Sonntag, 12. März 2017

Genius – Die tausend Seiten einer Freundschaft


Hinter jedem großen Autor steht eine Person, die ihn in der Spur hält. Doch während berühmte Schriftsteller regelmäßig in Biografien behandelt werden, bleiben ihre Lektoren zumeist literarische Randnotizen. Ein Lektor, der es sehr wohl wenigstens zu einem respektablen Maß an Ruhm gebracht hat, ist Max Perkins, dem einer seiner zahlreichen hoch angesehenen Schützlinge sogar eines seiner Werke widmete. Dieser gegen den schriftstellerischen Usus verstoßene Autor war der wortgewandte, schreibwütige Thomas Wolfe, der einst als Shooting Star der US-Literaturszene gefeiert wurde.

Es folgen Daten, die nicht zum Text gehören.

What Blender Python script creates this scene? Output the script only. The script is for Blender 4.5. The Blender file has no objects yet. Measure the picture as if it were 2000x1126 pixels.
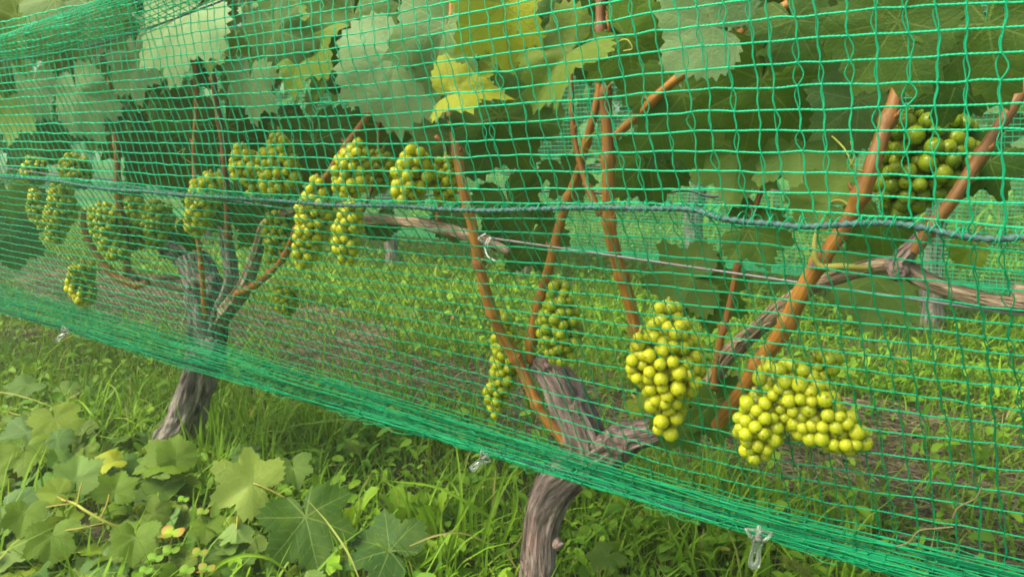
import bpy, math, random
import numpy as np
from mathutils import Vector

# ------------------------------------------------------------------ camera, light, exposure
H = 0.74
PITCH, AZ, FPX = math.radians(11.2), math.radians(34.5), 1450.0
sc = bpy.context.scene
cam_d = bpy.data.cameras.new("camera"); cam = bpy.data.objects.new("camera", cam_d)
sc.collection.objects.link(cam); sc.camera = cam
cam.location = (0, 0, H); cam.rotation_euler = (math.pi/2 - PITCH, 0, AZ)
cam_d.sensor_width = 36; cam_d.lens = FPX/2000*36; cam_d.clip_start = .02; cam_d.clip_end = 400

SUN_EL, SUN_AZ = math.radians(52), math.radians(215)      # azimuth measured clockwise from +Y
world = bpy.data.worlds.new("World"); sc.world = world; world.use_nodes = True
wn = world.node_tree.nodes; wl = world.node_tree.links
bg = wn["Background"]; sky = wn.new("ShaderNodeTexSky"); sky.sky_type = 'NISHITA'; sky.sun_disc = False
sky.sun_elevation = SUN_EL; sky.sun_rotation = SUN_AZ
sky.air_density = 1.0; sky.dust_density = 6.0; sky.ozone_density = .6
wl.new(sky.outputs[0], bg.inputs[0]); bg.inputs[1].default_value = .13
sd = bpy.data.lights.new("sun", 'SUN'); sd.energy = 1.5; sd.angle = math.radians(30); sd.color = (1, .90, .62)
sun = bpy.data.objects.new("sun", sd); sc.collection.objects.link(sun)
sdir = Vector((math.sin(SUN_AZ)*math.cos(SUN_EL), math.cos(SUN_AZ)*math.cos(SUN_EL), math.sin(SUN_EL)))
sun.rotation_euler = sdir.to_track_quat('Z', 'Y').to_euler()
sc.view_settings.view_transform = 'Standard'; sc.view_settings.look = 'None'
sc.view_settings.exposure = 1.35; sc.view_settings.gamma = 1
sc.cycles.filter_width = 1.8; sc.cycles.max_bounces = 8; sc.cycles.transparent_max_bounces = 8

rng = np.random.default_rng(7); random.seed(7)
FW = np.array([-math.sin(AZ)*math.cos(PITCH), math.cos(AZ)*math.cos(PITCH), -math.sin(PITCH)])
RT = np.array([math.cos(AZ), math.sin(AZ), 0.0]); UP = np.cross(RT, FW)

def rayv(px, py):
    px = np.asarray(px, float); py = np.asarray(py, float)
    return FW + RT*((px-1000)/FPX)[..., None] - UP*((py-563)/FPX)[..., None]
def at(px, py, Y):
    d = rayv(px, py); t = Y/d[..., 1]
    p = d*t[..., None]; p[..., 2] += H
    return p
def on_ground(px, py, h=0.0):
    d = rayv(px, py); t = (h-H)/d[..., 2]; p = d*t[..., None]; p[..., 2] += H
    return p
def depth(p): return float(np.dot(np.asarray(p)-np.array([0, 0, H]), FW))

# ------------------------------------------------------------------ noise
_perm = np.random.default_rng(3).random((64, 64, 64))
def vnoise(p, s=1.0):
    p = np.asarray(p, float)*s; i = np.floor(p).astype(int); f = p-i; f = f*f*(3-2*f)
    i %= 64; j = (i+1) % 64
    x0, y0, z0 = i[..., 0], i[..., 1], i[..., 2]; x1, y1, z1 = j[..., 0], j[..., 1], j[..., 2]
    fx, fy, fz = f[..., 0], f[..., 1], f[..., 2]; P = _perm
    a = P[x0, y0, z0]*(1-fx)+P[x1, y0, z0]*fx; b = P[x0, y1, z0]*(1-fx)+P[x1, y1, z0]*fx
    c = P[x0, y0, z1]*(1-fx)+P[x1, y0, z1]*fx; d = P[x0, y1, z1]*(1-fx)+P[x1, y1, z1]*fx
    return ((a*(1-fy)+b*fy)*(1-fz)+(c*(1-fy)+d*fy)*fz)*2-1
def n1(t, seed=0.0, s=1.0):
    t = np.asarray(t, float)
    return vnoise(np.stack([t*s+seed*7.31, np.full_like(t, seed*3.17+.5), np.full_like(t, .37+seed)], -1))

# ------------------------------------------------------------------ mesh builder
class MB:
    def __init__(s): s.v = []; s.tc = []; s.ti = []; s.f = []; s.n = 0; s.mi = []
    def add(s, v, faces, tc=None, tint=None, mi=0):
        v = np.asarray(v, float).reshape(-1, 3); n = len(v)
        s.v.append(v)
        s.tc.append(np.zeros((n, 3)) if tc is None else np.asarray(tc, float).reshape(-1, 3))
        t = np.zeros((n, 3))
        if tint is not None: t[:] = tint
        s.ti.append(t)
        for f in (faces if isinstance(faces, list) else [faces]):
            s.f.append(np.asarray(f, int)+s.n); s.mi.append(np.full(len(f), mi))
        s.n += n
    def build(s, name, mats, parent=None, smooth=True):
        me = bpy.data.meshes.new(name)
        V = np.concatenate(s.v)
        origin = np.zeros(3)
        if parent is not None: origin = np.array(parent.location)
        me.vertices.add(len(V)); me.vertices.foreach_set("co", (V-origin).ravel().astype(np.float32))
        tot = np.concatenate([np.full(len(f), f.shape[1]) for f in s.f])
        loops = np.concatenate([f.ravel() for f in s.f])
        me.loops.add(len(loops)); me.loops.foreach_set("vertex_index", loops.astype(np.int32))
        me.polygons.add(len(tot))
        me.polygons.foreach_set("loop_start", np.concatenate([[0], np.cumsum(tot)[:-1]]).astype(np.int32))
        me.polygons.foreach_set("loop_total", tot.astype(np.int32))
        if not isinstance(mats, (list, tuple)): mats = [mats]
        for m in mats: me.materials.append(m)
        me.polygons.foreach_set("material_index", np.concatenate(s.mi).astype(np.int32))
        me.polygons.foreach_set("use_smooth", np.full(len(tot), smooth))
        for nm, arr in (("tc", s.tc), ("tint", s.ti)):
            a = me.attributes.new(nm, 'FLOAT_VECTOR', 'POINT')
            a.data.foreach_set("vector", np.concatenate(arr).ravel().astype(np.float32))
        me.update(calc_edges=True)
        o = bpy.data.objects.new(name, me); sc.collection.objects.link(o)
        if parent is not None: o.parent = parent
        return o

def tag(o, label=None, cat=None, group=None, kind=None):
    for k, v in (("label", label), ("category", cat), ("group", group), ("kind", kind)):
        if v: o[k] = v
    return o
def empty(name, loc, label, cat, group=None):
    o = bpy.data.objects.new(name, None); sc.collection.objects.link(o); o.location = [float(c) for c in loc]
    o.empty_display_size = .05
    return tag(o, label, cat, group)

def spline(pts, n):
    P = np.asarray(pts, float); m = len(P)
    if m == 2:
        u = np.linspace(0, 1, n)[:, None]; return P[0]*(1-u)+P[1]*u
    d = np.r_[0, np.cumsum(np.linalg.norm(np.diff(P[:, :3], axis=0), axis=1)+1e-9)]
    T = np.zeros_like(P)
    T[1:-1] = (P[2:]-P[:-2])/(d[2:]-d[:-2])[:, None]; T[0] = (P[1]-P[0])/(d[1]-d[0]); T[-1] = (P[-1]-P[-2])/(d[-1]-d[-2])
    u = np.linspace(0, d[-1], n); i = np.clip(np.searchsorted(d, u, 'right')-1, 0, m-2)
    h = (d[i+1]-d[i]); s = ((u-d[i])/h)[:, None]; h = h[:, None]
    return (P[i]*(2*s**3-3*s**2+1)+T[i]*h*(s**3-2*s**2+s)+P[i+1]*(3*s**2-2*s**3)+T[i+1]*h*(s**3-s**2))

def tube(mb, p, r, sides=6, tint=(0, 0, 0), twist=0.0, ell=1.0, disp=None, ref=(0, 1, 0), cap=True, mi=0):
    p = np.asarray(p, float); n = len(p); r = np.broadcast_to(np.asarray(r, float), (n,))
    t = np.gradient(p, axis=0); t /= np.linalg.norm(t, axis=1)[:, None]+1e-12
    ref = np.asarray(ref, float)
    if abs((t@ref)).mean() > .92: ref = np.array([.3, .1, .95])
    a = np.cross(t, ref); a /= np.linalg.norm(a, axis=1)[:, None]+1e-9; b = np.cross(t, a)
    L = np.r_[0, np.cumsum(np.linalg.norm(np.diff(p, axis=0), axis=1))]
    th = np.linspace(0, 2*np.pi, sides, endpoint=False)[None]+0*L[:, None]
    rr = r[:, None]*np.ones((1, sides))
    tc = np.stack([np.cos(th)*r.mean(), np.sin(th)*r.mean(), np.repeat(L[:, None], sides, 1)], -1)
    if disp is not None: rr = rr+disp(np.cos(th), np.sin(th), np.repeat(L[:, None], sides, 1), rr)
    ca, sa = np.cos(th), np.sin(th)*ell
    if twist:
        w = twist*L[:, None]; ca, sa = ca*np.cos(w)-sa*np.sin(w), ca*np.sin(w)+sa*np.cos(w)
    v = p[:, None]+a[:, None]*(ca*rr)[..., None]+b[:, None]*(sa*rr)[..., None]
    i = np.arange(n-1)[:, None]*sides; k = np.arange(sides)[None]; k2 = (k+1) % sides
    q = np.stack([i+k, i+k2, i+sides+k2, i+sides+k], -1).reshape(-1, 4)
    fs = [q]
    if cap: fs += [np.arange(sides)[::-1][None], (np.arange(sides)+(n-1)*sides)[None]]
    mb.add(v.reshape(-1, 3), fs, tc.reshape(-1, 3), tint, mi)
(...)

Der Weg von seinen Manuskripten bis hin zu den verlegten Editionen war jedoch ein langer und steiniger, wie nicht nur A. Scott Berg in seiner preisgekrönten Max-Perkins-Biografie beschreibt, sondern auch Theaterregisseur Michael Grandage in seiner weniger preisverdächtigen Filmadaption eben jenen Sachbuchs.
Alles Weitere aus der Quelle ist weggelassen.